Why is it that in “heterosexual” pornography, regardless of the intended market of the fetishistic niche (i.e. anal, oral, blonde, other haircolor fetishes, small/big boobs, etc…,), final scenes conclude with a tight “money shot” of an erect, usually hairless, cock, the “cumming” on the body, usually the face of the female actor(s), which then spontaneously triggers a verbal reaction that one can suppose to signal her gratification, maybe even her orgasm (save rape base pornography)? There are a myriad of responses and readings that one could employ in answering this question. 

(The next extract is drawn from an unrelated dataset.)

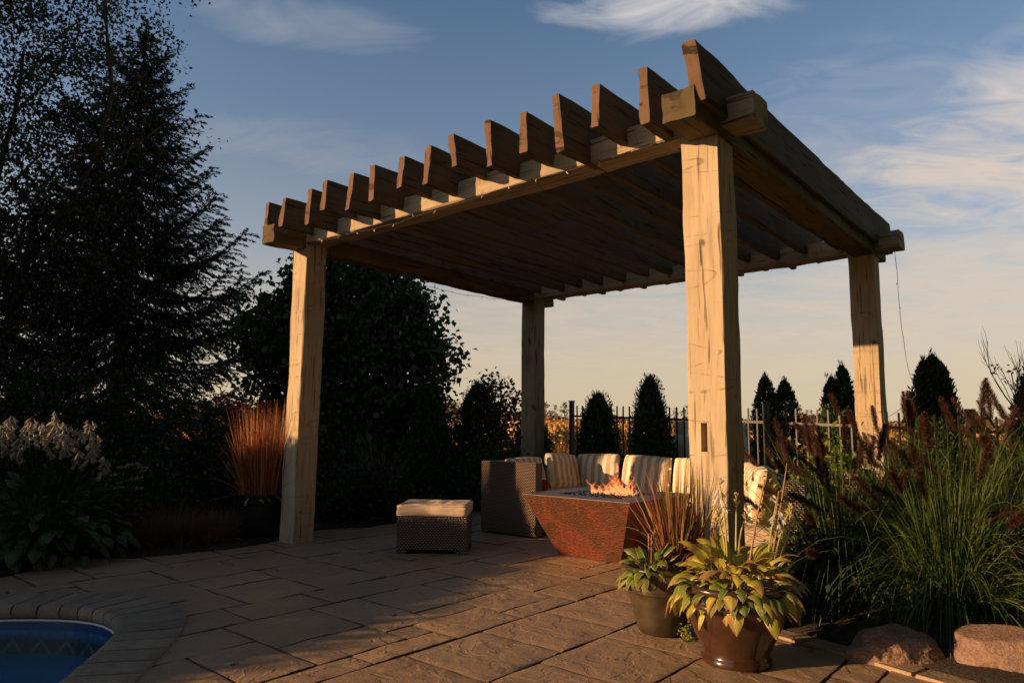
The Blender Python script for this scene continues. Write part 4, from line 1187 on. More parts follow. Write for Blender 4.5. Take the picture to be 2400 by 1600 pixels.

For the purposes of this paper, I will take a Butlerian psychoanalytic approach when reading these closing images of “straight” pornography. Within the psychoanalytic discourse, identity formation and one’s desire for the “other” are both “constructed” through loss. 

Freud’s Oedipal complex narrates how this loss of the opposite parent is transformed into heterosexual desire and gender identification. Judith Butler subverted this narrative in her ground-breaking text Gender Trouble by suggesting there must be a prior same-sex desire that is prohibited, which then initiates Freud’s narrative. However, unlike Freud’s Oedipal complex, Butler’s prior same-sex prohibition takes the form of loss that is unknown and consequently, unresolved, in the heterosexual psyche, the loss is melancholic. 

Taking as a starting assumption that these scenes are primarily marketed towards and viewed by men, it is my contention that the closing scenes of “straight” pornography echoes a loss within the male psyche. The erect penis takes the form of, though with intentional erasure from the scene, a same-sex desire that cannot be articulated. I argue in order for the “straight” male viewer to be aroused in this homo-erotic exchange, the female actor must be present. Here, I turn my attention to the work of Eve Kosofsky Sedgwick. Sedgwick argues in Between Men, and Epistemology of the Closet, that male homosocial bonds structure all culture. This structuring can and does, only take place through the presence of women who deflect any overt homoerotism. With that in mind, I will argue that the presence of the female actor enables the male viewer to “safely” erotize the money shot; not as an act of heterosexuality, but rather as a melancholic erotic same-sex desire. Furthermore, the audible reaction, her moaning and calling for more, by the female actor is a verbal sign of acceptance/encouragement of this homoerotic exchange between two “straight” men, the actor and the viewer.

About Bob Langjahr

Bob Langjahr is currently a PhD at Chicago Theological Seminar. Working under Theodore Jennings Jr. in the Theology, Ethics and Human Sciences program, Bob is looking to explore the boundaries of Christian sexual ethics by examining the sexual ethics of swingers, polyamorist, gay bathhouses, and other “queer” sexual cultures. Bob received his Masters from Claremont School of Theology in 2006.